▶ _PROBLEM DESCRIPTION_: Only lines holding the word "More" should be copied from the material.

▶ _DATA SECTION_:
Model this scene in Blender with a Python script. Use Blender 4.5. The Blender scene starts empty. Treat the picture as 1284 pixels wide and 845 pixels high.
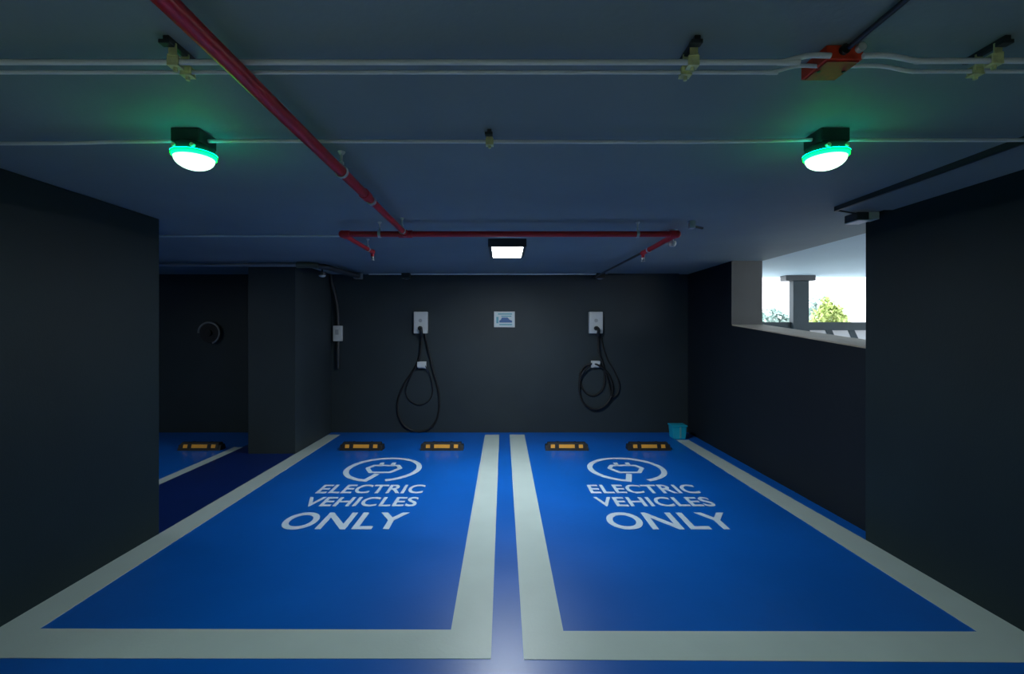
...
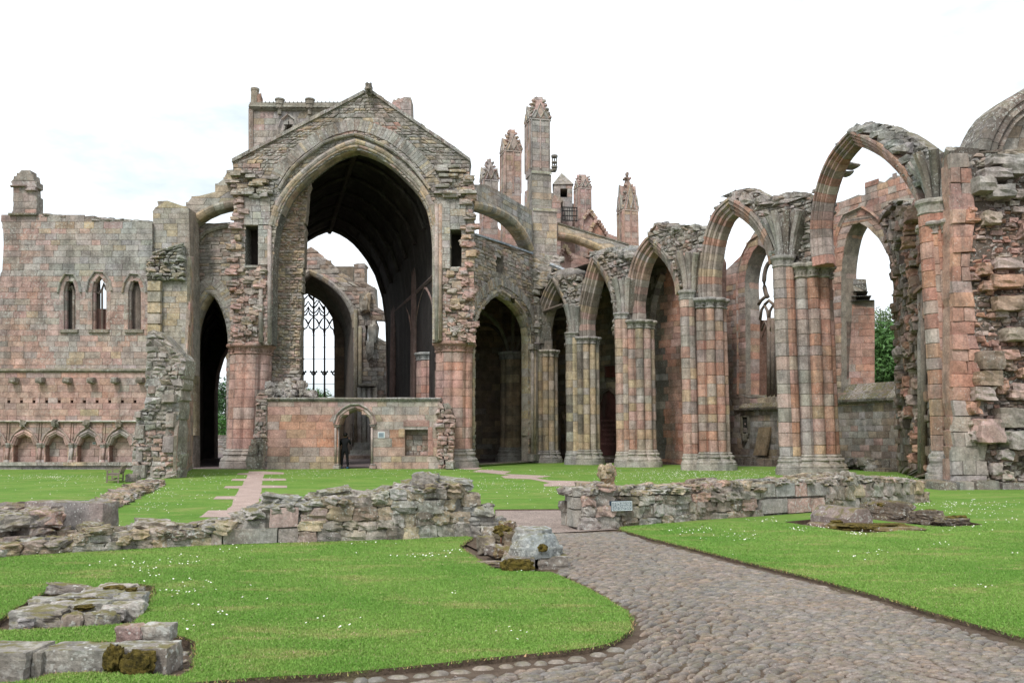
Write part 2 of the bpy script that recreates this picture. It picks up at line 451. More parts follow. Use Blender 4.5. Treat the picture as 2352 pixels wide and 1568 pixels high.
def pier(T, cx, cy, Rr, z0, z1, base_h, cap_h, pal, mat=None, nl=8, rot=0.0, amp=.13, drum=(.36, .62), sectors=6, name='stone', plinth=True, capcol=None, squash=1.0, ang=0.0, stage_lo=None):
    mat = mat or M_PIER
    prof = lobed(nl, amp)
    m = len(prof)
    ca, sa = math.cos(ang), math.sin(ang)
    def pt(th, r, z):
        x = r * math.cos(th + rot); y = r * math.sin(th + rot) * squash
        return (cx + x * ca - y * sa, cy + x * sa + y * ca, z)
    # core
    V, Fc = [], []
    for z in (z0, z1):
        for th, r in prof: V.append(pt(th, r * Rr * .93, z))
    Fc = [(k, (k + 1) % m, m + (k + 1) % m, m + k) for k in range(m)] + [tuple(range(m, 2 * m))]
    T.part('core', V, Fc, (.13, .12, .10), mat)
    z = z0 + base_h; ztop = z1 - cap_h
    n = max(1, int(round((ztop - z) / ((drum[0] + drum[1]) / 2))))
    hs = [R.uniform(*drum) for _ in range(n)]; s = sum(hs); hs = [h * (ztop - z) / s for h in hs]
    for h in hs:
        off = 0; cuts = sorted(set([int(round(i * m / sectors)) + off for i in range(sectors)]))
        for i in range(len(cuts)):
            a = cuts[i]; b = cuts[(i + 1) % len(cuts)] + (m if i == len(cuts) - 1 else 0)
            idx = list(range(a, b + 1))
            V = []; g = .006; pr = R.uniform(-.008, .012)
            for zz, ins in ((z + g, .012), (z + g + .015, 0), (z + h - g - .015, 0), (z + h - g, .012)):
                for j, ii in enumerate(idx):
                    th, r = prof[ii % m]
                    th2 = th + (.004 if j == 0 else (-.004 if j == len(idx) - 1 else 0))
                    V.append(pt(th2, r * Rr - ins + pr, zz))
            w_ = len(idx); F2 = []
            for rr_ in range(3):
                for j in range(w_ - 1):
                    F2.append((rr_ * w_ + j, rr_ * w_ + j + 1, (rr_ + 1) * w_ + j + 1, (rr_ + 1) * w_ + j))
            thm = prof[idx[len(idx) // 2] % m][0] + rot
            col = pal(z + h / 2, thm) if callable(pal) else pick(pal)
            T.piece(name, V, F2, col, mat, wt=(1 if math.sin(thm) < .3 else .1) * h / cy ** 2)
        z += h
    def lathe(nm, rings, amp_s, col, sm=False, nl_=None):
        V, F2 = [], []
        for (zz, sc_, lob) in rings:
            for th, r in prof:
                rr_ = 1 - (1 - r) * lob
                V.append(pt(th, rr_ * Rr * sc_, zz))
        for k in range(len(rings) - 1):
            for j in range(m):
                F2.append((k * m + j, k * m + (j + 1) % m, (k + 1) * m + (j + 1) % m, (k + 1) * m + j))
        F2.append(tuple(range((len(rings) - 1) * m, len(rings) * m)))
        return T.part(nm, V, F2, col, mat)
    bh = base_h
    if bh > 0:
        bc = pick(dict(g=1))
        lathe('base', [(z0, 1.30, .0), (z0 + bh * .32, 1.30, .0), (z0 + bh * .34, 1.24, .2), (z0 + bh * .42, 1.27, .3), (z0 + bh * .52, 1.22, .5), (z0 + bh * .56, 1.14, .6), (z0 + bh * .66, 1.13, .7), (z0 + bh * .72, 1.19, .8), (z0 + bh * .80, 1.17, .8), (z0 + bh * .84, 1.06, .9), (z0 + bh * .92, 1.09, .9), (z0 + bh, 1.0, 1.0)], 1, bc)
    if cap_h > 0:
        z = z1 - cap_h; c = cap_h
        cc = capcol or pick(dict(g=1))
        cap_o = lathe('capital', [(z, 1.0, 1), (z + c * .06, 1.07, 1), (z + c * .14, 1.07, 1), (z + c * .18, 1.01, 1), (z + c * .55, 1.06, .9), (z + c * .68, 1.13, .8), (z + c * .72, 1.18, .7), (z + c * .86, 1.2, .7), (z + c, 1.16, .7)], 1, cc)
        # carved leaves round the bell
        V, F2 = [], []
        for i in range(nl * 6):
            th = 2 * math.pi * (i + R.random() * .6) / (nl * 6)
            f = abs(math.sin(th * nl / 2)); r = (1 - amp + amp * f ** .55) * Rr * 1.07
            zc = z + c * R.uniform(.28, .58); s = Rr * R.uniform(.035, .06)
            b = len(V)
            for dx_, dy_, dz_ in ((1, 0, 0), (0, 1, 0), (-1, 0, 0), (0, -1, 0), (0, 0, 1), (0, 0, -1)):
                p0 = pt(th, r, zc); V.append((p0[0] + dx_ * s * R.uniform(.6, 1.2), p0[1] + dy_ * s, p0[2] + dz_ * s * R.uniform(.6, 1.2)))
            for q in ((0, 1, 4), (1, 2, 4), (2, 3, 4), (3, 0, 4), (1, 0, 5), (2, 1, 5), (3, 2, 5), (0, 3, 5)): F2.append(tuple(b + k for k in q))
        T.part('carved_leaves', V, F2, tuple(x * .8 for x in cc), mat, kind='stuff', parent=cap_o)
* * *
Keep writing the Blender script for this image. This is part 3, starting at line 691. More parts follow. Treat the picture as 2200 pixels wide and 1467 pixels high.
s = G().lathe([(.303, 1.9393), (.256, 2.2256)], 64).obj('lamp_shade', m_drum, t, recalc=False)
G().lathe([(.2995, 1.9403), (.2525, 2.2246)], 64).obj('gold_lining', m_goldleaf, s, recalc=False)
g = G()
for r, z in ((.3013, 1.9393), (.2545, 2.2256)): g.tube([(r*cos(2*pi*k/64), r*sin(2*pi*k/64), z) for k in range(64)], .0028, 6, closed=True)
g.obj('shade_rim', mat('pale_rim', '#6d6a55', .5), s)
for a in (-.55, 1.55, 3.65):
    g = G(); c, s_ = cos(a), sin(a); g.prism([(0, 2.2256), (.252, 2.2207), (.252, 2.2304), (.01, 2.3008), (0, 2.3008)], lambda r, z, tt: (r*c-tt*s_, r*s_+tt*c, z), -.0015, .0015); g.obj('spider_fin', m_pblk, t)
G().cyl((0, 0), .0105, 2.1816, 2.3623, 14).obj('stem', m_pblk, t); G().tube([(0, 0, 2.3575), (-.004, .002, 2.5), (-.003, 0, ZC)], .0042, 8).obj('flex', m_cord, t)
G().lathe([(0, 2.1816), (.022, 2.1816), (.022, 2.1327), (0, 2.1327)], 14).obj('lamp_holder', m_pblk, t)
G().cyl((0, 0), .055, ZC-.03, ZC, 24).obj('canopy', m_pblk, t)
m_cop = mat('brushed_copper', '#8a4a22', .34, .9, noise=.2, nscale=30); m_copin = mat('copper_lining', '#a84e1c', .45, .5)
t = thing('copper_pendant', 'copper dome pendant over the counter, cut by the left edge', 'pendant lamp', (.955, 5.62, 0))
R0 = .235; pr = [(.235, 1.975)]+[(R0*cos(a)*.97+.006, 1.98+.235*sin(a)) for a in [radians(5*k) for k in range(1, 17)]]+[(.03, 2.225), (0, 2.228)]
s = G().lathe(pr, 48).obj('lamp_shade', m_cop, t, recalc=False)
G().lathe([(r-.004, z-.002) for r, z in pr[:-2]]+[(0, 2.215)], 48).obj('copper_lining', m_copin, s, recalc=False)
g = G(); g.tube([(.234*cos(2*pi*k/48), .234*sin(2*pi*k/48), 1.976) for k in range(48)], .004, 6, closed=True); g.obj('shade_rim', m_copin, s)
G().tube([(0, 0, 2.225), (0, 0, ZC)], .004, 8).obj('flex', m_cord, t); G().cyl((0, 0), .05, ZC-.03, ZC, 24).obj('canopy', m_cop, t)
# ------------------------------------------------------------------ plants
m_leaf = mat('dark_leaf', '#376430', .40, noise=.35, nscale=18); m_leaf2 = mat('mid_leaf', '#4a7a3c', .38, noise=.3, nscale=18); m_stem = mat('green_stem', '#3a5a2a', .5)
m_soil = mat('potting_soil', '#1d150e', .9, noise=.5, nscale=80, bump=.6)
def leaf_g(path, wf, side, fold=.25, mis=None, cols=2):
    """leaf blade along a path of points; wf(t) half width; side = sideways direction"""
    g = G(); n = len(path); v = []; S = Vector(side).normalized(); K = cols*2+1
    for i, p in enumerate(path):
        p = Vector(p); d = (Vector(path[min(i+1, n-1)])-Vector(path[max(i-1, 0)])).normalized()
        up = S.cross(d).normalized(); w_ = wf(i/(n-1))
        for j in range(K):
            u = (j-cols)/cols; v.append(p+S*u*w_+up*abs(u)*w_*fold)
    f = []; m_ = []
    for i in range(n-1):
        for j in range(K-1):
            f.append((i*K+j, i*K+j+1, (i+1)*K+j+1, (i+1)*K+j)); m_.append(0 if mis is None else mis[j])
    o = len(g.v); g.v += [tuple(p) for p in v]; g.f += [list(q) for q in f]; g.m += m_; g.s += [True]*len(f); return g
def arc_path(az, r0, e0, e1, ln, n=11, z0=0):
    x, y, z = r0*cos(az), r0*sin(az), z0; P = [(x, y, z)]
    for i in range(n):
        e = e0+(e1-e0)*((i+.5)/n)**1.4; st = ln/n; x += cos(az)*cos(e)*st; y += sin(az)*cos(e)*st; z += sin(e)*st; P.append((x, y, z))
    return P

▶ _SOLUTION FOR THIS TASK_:
Write part 2 of the bpy script that recreates this picture. It picks up at line 451. More parts follow. Use Blender 4.5. Treat the picture as 2352 pixels wide and 1568 pixels high.
Keep writing the Blender script for this image. This is part 3, starting at line 691. More parts follow. Treat the picture as 2200 pixels wide and 1467 pixels high.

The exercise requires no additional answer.